┌────────
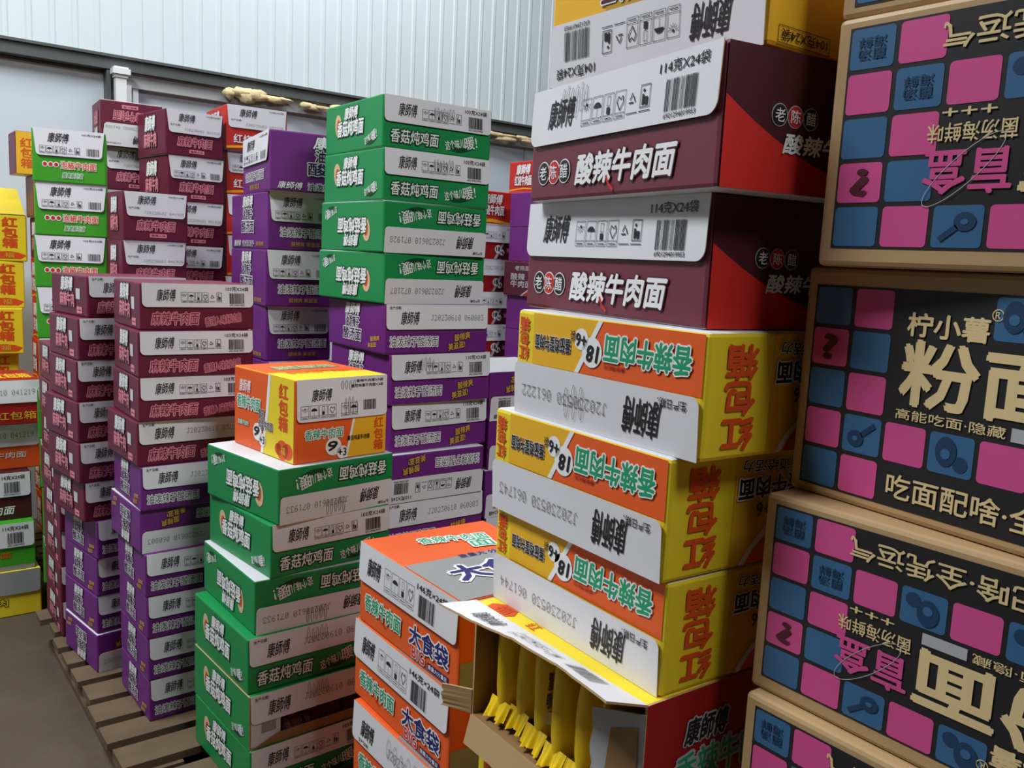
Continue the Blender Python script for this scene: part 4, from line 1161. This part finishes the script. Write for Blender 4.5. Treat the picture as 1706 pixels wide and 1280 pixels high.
for row in TABLE:
    code, t, var, flip, x, y, yaw, z, s, hf, D = row
    if t not in ('open', 'torn'):
        continue
    W, _, H = DIM[t]
    e = bpy.data.objects.new('open_carton', None)
    COL.objects.link(e)
    e.location = (x, y, z); e.rotation_euler = (0, 0, yaw); e.scale = (s, s, s * hf * .9985)
    a, b = W / 2, D / 2
    def put(o, lx, ly, lz, rz=0.0, rx=0.0):
        o.location = (x + s * (lx * cos(yaw) - ly * sin(yaw)), y + s * (lx * sin(yaw) + ly * cos(yaw)), z + s * lz)
        o.rotation_euler = (rx, 0, yaw + rz)
        o.scale = (s, s, s)
    if t == 'open':
        tag(e, 'torn-open red and yellow carton showing yellow noodle bags, under the upside-down yellow cartons', 'carton', 'opened noodle cartons')
        m = open_shell(W, D, H, 'deep_red', 'yellow')
        fs = faces_of(m, W, D, H)
        Rr, L, Tp = fs['right'], fs['left'], fs['top']
        Rr.text('康師傅', .22, .62, .48, .8, 'black', 4, shear=.2, off=.03, out='lightgrey', ow=.1)
        Rr.text('香辣牛肉面', .18, .32, .82, .58, 'print_green', 4, rot=3, out='lightgrey', ow=.08)
        Rr.text('爽辣够味', .4, .12, .62, .24, 'gold', 3)
        Rr.rect(.9, .5, .97, .98, 'lightgrey', 1)
        L.rect(.6, .01, .99, .99, 'yellow', 0); L.text('红\n包\n箱', .72, .1, .9, .9, 'red_orange', 3)
        Tp.text('福', .1, .02, .18, .09, 'red_orange', 3); Tp.text('红包箱', .12, .2, .7, .5, 'red_orange', 3)
        Tp.poly([(.07, .01), (.19, .01), (.21, .05), (.18, .1), (.1, .1), (.06, .05)], 'red_orange', 1); Tp.text('红', .3, .03, .36, .09, 'red_orange', 2)
        link('carton_body', m.mesh('carton_body'), e)
        rs_ = [(7, .070), (14, .074), (22, .076), (24, .076), (20, .076)]
        def warped(px, py, l=0):
            g = max(0, min(3, int(px * 4))); w = px * 4 - g
            th = rad(rs_[g][0] * (1 - w) + rs_[g + 1][0] * w); LL = rs_[g][1] * (1 - w) + rs_[g + 1][1] * w
            return Vector((-a + px * W, -b - cos(th) * LL * py - sin(th) * .003, H + sin(th) * LL * py + cos(th) * .003 + .0004 * l))
        def pf(m_):
            f = Face(m_, (-a, -b, H), (1, 0, 0), (0, -1, 0), W, .07, (0, 0, 1))
            f.P = warped                                             # the print follows the warped panel
            f.text('康師傅', .16, .3, .32, .8, 'grey_ink', 2, shear=.25); f.icons(.4, .3, .66, .72, k='grey_ink'); f.bars(.72, .2, .86, .7, 'grey_ink', 22, 6)
        o = hinged('top_flap', [(-a, -b, H), (a, -b, H)], (0, -1, .25), .078, 0, 0, 'kraft', 'white', e, pf, .015, 3, .001, n=24, rise=rs_)
        o['label'] = 'white printed flap, lifted'
        o = hinged('bottom_flap', [(-a, -b, .002), (a, -b, .002)], (0, -.25, -.95), .05, .0, .02, 'kraft', 'kraft', e, None, .05, 8)
        o = hinged('side_flap', [(-a, -b, .045), (-a, -b, .004)], (-.85, -.5, .0), .055, .1, .0, 'kraft', 'kraft', e, None, .05, 5, .002)
        o['label'] = 'torn kraft flap'
        def pr(f):
            f.poly([(.25, .3), (.6, .16), (.95, .3), (.95, .85), (.55, .95), (.2, .8)], 'cover_grey', 1)
        o = hinged('side_flap', [(a, -b, .002), (a, -b, H - .012)], (-1, -.1, .0), .088, .0, .14, 'lightgrey', 'lightgrey', e, None, .04, 9, .002)
        o['label'] = 'white inner flap with grey patch'
        m3 = MB(); f = Face(m3, (a - .086, -b - .0115, .0), (1, .1, 0), (0, 0, 1), .08, H - .02, (0, -1, 0))
        f.poly([(.3, .02), (.75, .02), (.97, .5), (.95, .93), (.4, .82), (.3, .4)], 'kraft_dark', 0)
        link('glue_patch', m3.mesh('glue_patch'), e)
        labs = ['leftmost yellow noodle bag in the torn-open carton', 'second yellow noodle bag from the left in the torn-open carton', 'third yellow noodle bag from the left in the torn-open carton',
                'fourth yellow noodle bag from the left in the torn-open carton', 'fifth yellow noodle bag from the left in the torn-open carton', 'rightmost yellow noodle bag, dark printed side showing, in the torn-open carton']
        rg = random.Random(8)
        for i in range(6):
            bw = .049
            m = packet(bw, .15, H * .84, 'bag_yellow', rg)
            if i in (2, 5):
                ff = Face(m, (bw / 2 * .2, -.074, .04), (.75, .6, 0), (0, 0, 1), .034, .09, (.6, -.75, 0))
                ff.text('香\n辣', .15, .3, .85, .95, 'bag_dark', 2, off=.04); ff.ell(.5, .15, .012, .01, 'cream', 1, 12)
            o = link('noodle_bag', m.mesh('noodle_bag'))
            px = -a + .014 + .0535 * (i + .5)
            put(o, px, -b + .100 - .004 * i + rg.uniform(-.006, .006), .012, rg.uniform(-.05, .05))
            tag(o, labs[i], 'noodle bag', 'yellow noodle bags in the open carton')
    else:
        tag(e, 'green carton with torn flap showing dark noodle bags, sixth in the low green stack', 'carton', 'opened noodle cartons')
        m = open_shell(W, D, H, 'green', 'green')
        L = faces_of(m, W, D, H)['left']
        L.text('康師傅', .36, .66, .6, .9, 'print_white', 4, shear=.2, off=.03, out='deep_green', ow=.1)
        L.text('香菇炖鸡面', .24, .33, .7, .64, 'print_white', 4, shear=.1, off=.03, out='deep_green', ow=.1)
        L.ell(.25, .56, .022, .034, 'beige', 1, rot=.2); L.ell(.25, .55, .012, .02, 'red_orange', 2)
        arc_text(L, .72, .1, .92, .36, 18)
        link('carton_body', m.mesh('carton_body'), e)
        o = link('white_flap', flap_mesh(W, D, H, date_flap('06801'), fh=.52), e); o['label'] = 'white printed flap'
        m = MB(); m.box(-a + .005, -b - .001, .006, -a + .085, -b + .002, H * .52, 'offwhite')
        f = Face(m, (-a + .005, -b - .0012, .006), (1, 0, 0), (0, 0, 1), .08, H * .5, (0, -1, 0)); f.rect(.35, .45, .85, .95, 'cover_grey', 0)
        o = link('side_flap', m.mesh('side_flap'), e); o['label'] = 'white inner flap'
        m = MB(); m.box(a - .03, -b - .001, .006, a - .005, -b + .002, H * .52, 'offwhite')
        o = link('side_flap', m.mesh('side_flap'), e); o['label'] = 'white inner flap'
        m = MB(); m.slab([(-a + .01, -b, .003), (a - .005, -b, .003), (a - .005, -b - .004, .03), (-a + .08, -b - .004, .03)], (0, -1, .1), .003, 'kraft_dark', 'kraft_dark')
        link('bottom_flap', m.mesh('bottom_flap'), e)
        rg = random.Random(18)
        for i in range(4):
            bw = .052
            m = packet(bw, .13, H * .88, 'bag_dark' if i % 2 == 0 else 'plum', rg)
            o = link('noodle_bag', m.mesh('noodle_bag'))
            put(o, -a + .10 + .058 * (i + .5), -b + .092, .012, rg.uniform(-.06, .06))
            tag(o, ['leftmost', 'second from left', 'second from right', 'rightmost'][i] + ' dark noodle bag seen under the torn green carton flap', 'noodle bag', 'dark noodle bags in the torn green carton')
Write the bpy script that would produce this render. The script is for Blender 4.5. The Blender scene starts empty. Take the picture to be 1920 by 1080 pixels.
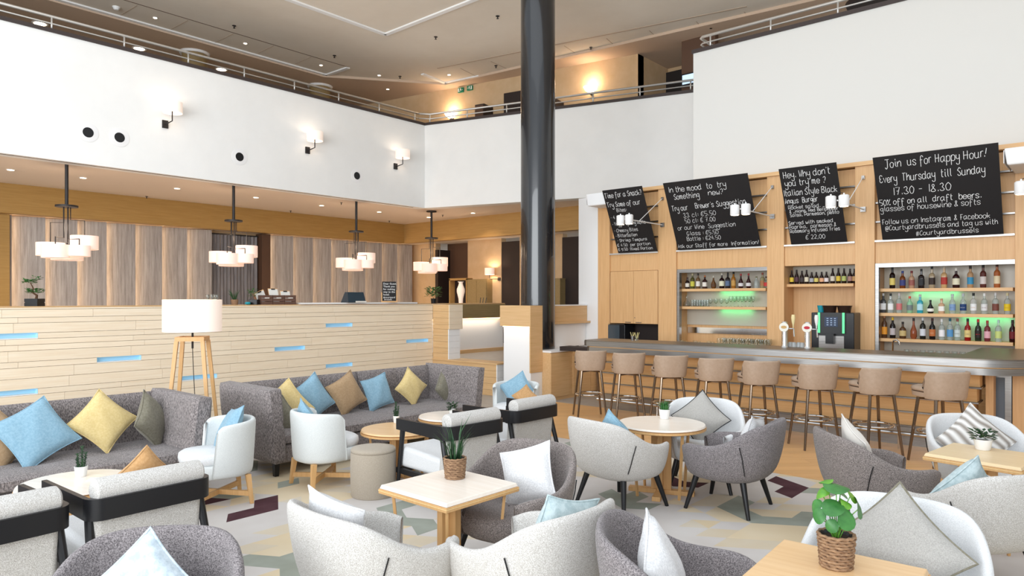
import bpy, math, random
from mathutils import Vector, Matrix
random.seed(7)
PI = math.pi
R = math.radians
S = bpy.context.scene
COL = S.collection

# ------------------------------------------------------------------ camera, light, exposure
F, H, HY, HEAD = 1305.0, 1.70, 560.0, R(41.1)
cam_d = bpy.data.cameras.new('camera'); cam = bpy.data.objects.new('camera', cam_d); COL.objects.link(cam)
cam.location = (0, 0, H); cam.rotation_euler = (R(90), 0, HEAD)
cam_d.sensor_width = 36; cam_d.lens = F / 1920 * 36; cam_d.shift_y = (HY - 540) / 1920
cam_d.clip_start = 0.05; cam_d.clip_end = 200
S.camera = cam
S.view_settings.view_transform = 'Standard'; S.view_settings.look = 'None'
S.view_settings.exposure = 0.0; S.view_settings.gamma = 1; S.view_settings.use_curve_mapping = False
W = bpy.data.worlds.new('World'); S.world = W; W.use_nodes = True
bg = W.node_tree.nodes['Background']; bg.inputs[0].default_value = (0.88, 0.94, 1.0, 1); bg.inputs[1].default_value = 1.0


def area(name, loc, rot, sx, sy, e, c, spread=None):
    l = bpy.data.lights.new(name, 'AREA'); l.shape = 'RECTANGLE'; l.size = sx; l.size_y = sy; l.energy = e; l.color = c
    if spread: l.spread = spread
    o = bpy.data.objects.new(name, l); COL.objects.link(o); o.location = loc; o.rotation_euler = rot
    return o


def point(name, loc, e, c, r=0.05):
    l = bpy.data.lights.new(name, 'POINT'); l.energy = e; l.color = c; l.shadow_soft_size = r
    o = bpy.data.objects.new(name, l); COL.objects.link(o); o.location = loc
    return o


def spot(name, loc, e, c, ang=110, r=0.06, blend=0.8, rot=(0, 0, 0)):
    l = bpy.data.lights.new(name, 'SPOT'); l.energy = e; l.color = c; l.shadow_soft_size = r; l.spot_size = R(ang); l.spot_blend = blend
    o = bpy.data.objects.new(name, l); COL.objects.link(o); o.location = loc; o.rotation_euler = rot
    return o


WARM = (1.0, 0.78, 0.56)
area('skylight', (-3.5, 2.0, 9.2), (0, 0, 0), 11, 9, 210, (0.93, 0.97, 1.0))
area('daylight_fill', (-3.0, -5.5, 3.5), (R(127), 0, R(30)), 12, 7, 1750, (0.93, 0.97, 1.0))  # unseen daylight panel, tilted up in place of bounce onto the ceiling


# ------------------------------------------------------------------ photograph pixel -> world (real planes)
def ray(px):
    t = (px - 960) / F
    return (-math.sin(HEAD) + t * math.cos(HEAD), math.cos(HEAD) + t * math.sin(HEAD))


def onY(px, Y):
    d = ray(px); k = Y / d[1]; return k * d[0], k          # X, depth


def onX(px, X):
    d = ray(px); k = X / d[0]; return k * d[1], k          # Y, depth


def zat(py, d): return H - (py - HY) * d / F


def atD(px, d):
    r = ray(px); return d * r[0], d * r[1]


def onZ(px, py, z=0.0):
    d = (H - z) * F / (py - HY); x, y = atD(px, d); return x, y


def head(alpha): return HEAD - R(alpha)                     # alpha clockwise from straight away


# ------------------------------------------------------------------ materials
def lin(c):
    return tuple((v / 255 / 12.92) if v / 255 <= 0.04045 else ((v / 255 + 0.055) / 1.055) ** 2.4 for v in c)


def mat(name, c, rough=0.6, metal=0.0, spec=0.5, emit=None, es=0.0, trans=0.0, ior=1.45, coat=0.0, sheen=0.0):
    m = bpy.data.materials.new(name); m.use_nodes = True
    b = m.node_tree.nodes['Principled BSDF']
    b.inputs['Base Color'].default_value = (*lin(c), 1); b.inputs['Roughness'].default_value = rough
    b.inputs['Metallic'].default_value = metal; b.inputs['Specular IOR Level'].default_value = spec
    b.inputs['Transmission Weight'].default_value = trans; b.inputs['IOR'].default_value = ior
    b.inputs['Coat Weight'].default_value = coat; b.inputs['Sheen Weight'].default_value = sheen
    if emit: b.inputs['Emission Color'].default_value = (*lin(emit), 1); b.inputs['Emission Strength'].default_value = es
    return m


def nodes(m):
    nt = m.node_tree; return nt, nt.nodes['Principled BSDF']


def noise_mix(m, c1, c2, scale, sc=(1, 1, 1), detail=4, rough=0.6, lo=0.3, hi=0.7, bump=0.0, bscale=None, rnd=0.0, rot=(0, 0, 0)):
    nt, b = nodes(m); N = nt.nodes; L = nt.links
    tc = N.new('ShaderNodeTexCoord'); mp = N.new('ShaderNodeMapping'); mp.inputs['Scale'].default_value = sc; mp.inputs['Rotation'].default_value = rot
    L.new(tc.outputs['Object'], mp.inputs['Vector'])
    src = mp.outputs['Vector']
    if rnd:
        oi = N.new('ShaderNodeObjectInfo'); ad = N.new('ShaderNodeVectorMath'); ad.operation = 'ADD'
        mu = N.new('ShaderNodeMath'); mu.operation = 'MULTIPLY'; mu.inputs[1].default_value = 37.0
        L.new(oi.outputs['Random'], mu.inputs[0]); L.new(mu.outputs[0], ad.inputs[1]); L.new(src, ad.inputs[0]); src = ad.outputs[0]
    n = N.new('ShaderNodeTexNoise'); n.inputs['Scale'].default_value = scale; n.inputs['Detail'].default_value = detail; n.inputs['Roughness'].default_value = rough
    L.new(src, n.inputs['Vector'])
    r = N.new('ShaderNodeValToRGB'); r.color_ramp.elements[0].position = lo; r.color_ramp.elements[1].position = hi
    r.color_ramp.elements[0].color = (*lin(c1), 1); r.color_ramp.elements[1].color = (*lin(c2), 1)
    L.new(n.outputs['Fac'], r.inputs['Fac'])
    out = r.outputs['Color']
    if rnd:
        hs = N.new('ShaderNodeHueSaturation'); ma = N.new('ShaderNodeMapRange'); ma.inputs['To Min'].default_value = 1 - rnd; ma.inputs['To Max'].default_value = 1 + rnd
        L.new(oi.outputs['Random'], ma.inputs['Value']); L.new(ma.outputs[0], hs.inputs['Value']); L.new(out, hs.inputs['Color']); out = hs.outputs['Color']
    L.new(out, b.inputs['Base Color'])
    if bump:
        bn = N.new('ShaderNodeTexNoise'); bn.inputs['Scale'].default_value = bscale or scale * 3; bn.inputs['Detail'].default_value = 2
        L.new(src if not bscale else tc.outputs['Object'], bn.inputs['Vector'])
        bp = N.new('ShaderNodeBump'); bp.inputs['Strength'].default_value = bump; bp.inputs['Distance'].default_value = 0.01
        L.new(bn.outputs['Fac'], bp.inputs['Height']); L.new(bp.outputs[0], b.inputs['Normal'])
    return m


def wood(name, c1, c2, axis='x', rough=0.45, rnd=0.04, fine=1.0):
    sc = {'x': (1.2, 30, 30), 'y': (30, 1.2, 30), 'z': (30, 30, 1.2)}[axis]
    m = mat(name, c1, rough)
    return noise_mix(m, c1, c2, 1.6 * fine, sc, 5, 0.65, 0.3, 0.72, rnd=rnd)


def fabric(name, c1, c2, scale=260, bump=0.35, sheen=0.15, sc=(1, 1, 1)):
    m = mat(name, c1, 0.92, spec=0.2, sheen=sheen)
    return noise_mix(m, c1, c2, scale, sc, 3, 0.7, 0.38, 0.62, bump=bump, bscale=scale * 1.3)


M = {}
M['wall'] = noise_mix(mat('wall_white', (240, 240, 238), 0.85, spec=0.2), (238, 238, 236), (243, 243, 241), 1.5)
M['wall_r'] = mat('wall_white_dimmed', (222, 221, 217), 0.85, spec=0.2)  # right wall greyed in colour to offset the strong light on it
M['beige'] = noise_mix(mat('wall_beige', (205, 176, 138), 0.85, spec=0.2), (200, 170, 132), (210, 182, 146), 3)
M['taupe'] = mat('wall_taupe', (186, 168, 150), 0.85, spec=0.2)
M['ceil'] = noise_mix(mat('ceiling_cream', (226, 216, 202), 0.9, spec=0.2), (222, 212, 198), (229, 220, 207), 1)
M['ceil_shade'] = mat('ceiling_shaded', (206, 182, 160), 0.9, spec=0.2)  # browner than the main ceiling: corridor shade put into the colour
M['ceil_low'] = mat('ceiling_low', (232, 218, 202), 0.9, spec=0.2)
M['white'] = mat('white_paint', (240, 240, 240), 0.5)
M['trim'] = mat('dark_trim', (62, 52, 50), 0.5)
M['steel'] = mat('rail_steel', (222, 220, 216), 0.42, metal=0.7)
M['brushed'] = noise_mix(mat('brushed_steel', (176, 174, 172), 0.33, metal=1), (138, 136, 134), (168, 166, 164), 3, (1, 1, 60), 3)
M['steel_top'] = mat('counter_steel', (128, 120, 112), 0.38, metal=.8)
M['chrome'] = mat('chrome', (220, 220, 220), 0.12, metal=1)
M['bronze'] = mat('bronze_leg', (128, 112, 98), 0.24, metal=1)
M['black'] = mat('black_lacquer', (26, 26, 29), 0.38)
M['iron'] = mat('black_iron', (38, 34, 34), 0.5)
M['column'] = mat('column_gloss', (20, 22, 27), 0.24, spec=0.7, coat=0.6)
M['dark'] = mat('dark_brown', (44, 33, 30), 0.6)
M['brown'] = mat('brown_panel', (92, 66, 50), 0.6)
M['screen'] = wood('ash_plank', (232, 211, 182), (241, 226, 203), 'y', 0.5, 0.025)
M['oak_b'] = wood('oak_band', (206, 166, 116), (222, 185, 138), 'x', 0.45, 0.02)
M['oak_by'] = wood('oak_band_y', (206, 166, 116), (222, 185, 138), 'y', 0.45, 0.02)
M['oak'] = wood('oak_veneer', (212, 164, 112), (228, 184, 132), 'z', 0.42, 0.02)
M['oak_h'] = wood('oak_horizontal', (218, 170, 116), (233, 191, 138), 'x', 0.42, 0.02)
M['fascia'] = wood('fascia_oak', (166, 128, 70), (182, 145, 84), 'y', 0.5, 0.02)
M['fascia_x'] = wood('fascia_oak_x', (172, 134, 78), (188, 150, 92), 'x', 0.5, 0.02)
M['olive'] = wood('olive_oak', (140, 118, 78), (156, 134, 92), 'y', 0.5, 0.0)
M['panel'] = noise_mix(mat('grey_veneer', (165, 158, 153), 0.55), (128, 119, 113), (182, 175, 170), 1.4, (16, 16, 0.8), 6, 0.7, 0.3, 0.72, rnd=0.03)
M['parquet'] = wood('parquet', (224, 172, 114), (236, 190, 134), 'x', 0.3, 0.05)
M['stone'] = noise_mix(mat('grey_stone', (168, 163, 156), 0.4), (160, 155, 148), (176, 171, 165), 6)
M['cream_c'] = noise_mix(mat('carpet_cream', (218, 200, 170), 0.95, spec=0.1), (214, 194, 160), (221, 206, 180), 1.6, detail=2, bump=0.2, bscale=500)
M['beige_c'] = noise_mix(mat('carpet_beige', (216, 200, 176), 0.95, spec=0.1), (209, 193, 166), (212, 202, 186), 2.2, detail=2, bump=0.2, bscale=500)
M['grey_c'] = noise_mix(mat('carpet_grey', (214, 208, 203), 0.95, spec=0.1), (203, 196, 191), (211, 206, 202), 2.2, detail=2, bump=0.2, bscale=500)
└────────
WHAT IS NEEDED - Output word for word the lines running from the one containing "Write the bpy" to the one containing "bg = W.node_tree.nodes['Background'];", both included, leaving out the pictures.

REPLY -
Write the bpy script that would produce this render. The script is for Blender 4.5. The Blender scene starts empty. Take the picture to be 1920 by 1080 pixels.
import bpy, math, random
from mathutils import Vector, Matrix
random.seed(7)
PI = math.pi
R = math.radians
S = bpy.context.scene
COL = S.collection

# ------------------------------------------------------------------ camera, light, exposure
F, H, HY, HEAD = 1305.0, 1.70, 560.0, R(41.1)
cam_d = bpy.data.cameras.new('camera'); cam = bpy.data.objects.new('camera', cam_d); COL.objects.link(cam)
cam.location = (0, 0, H); cam.rotation_euler = (R(90), 0, HEAD)
cam_d.sensor_width = 36; cam_d.lens = F / 1920 * 36; cam_d.shift_y = (HY - 540) / 1920
cam_d.clip_start = 0.05; cam_d.clip_end = 200
S.camera = cam
S.view_settings.view_transform = 'Standard'; S.view_settings.look = 'None'
S.view_settings.exposure = 0.0; S.view_settings.gamma = 1; S.view_settings.use_curve_mapping = False
W = bpy.data.worlds.new('World'); S.world = W; W.use_nodes = True
bg = W.node_tree.nodes['Background']; bg.inputs[0].default_value = (0.88, 0.94, 1.0, 1); bg.inputs[1].default_value = 1.0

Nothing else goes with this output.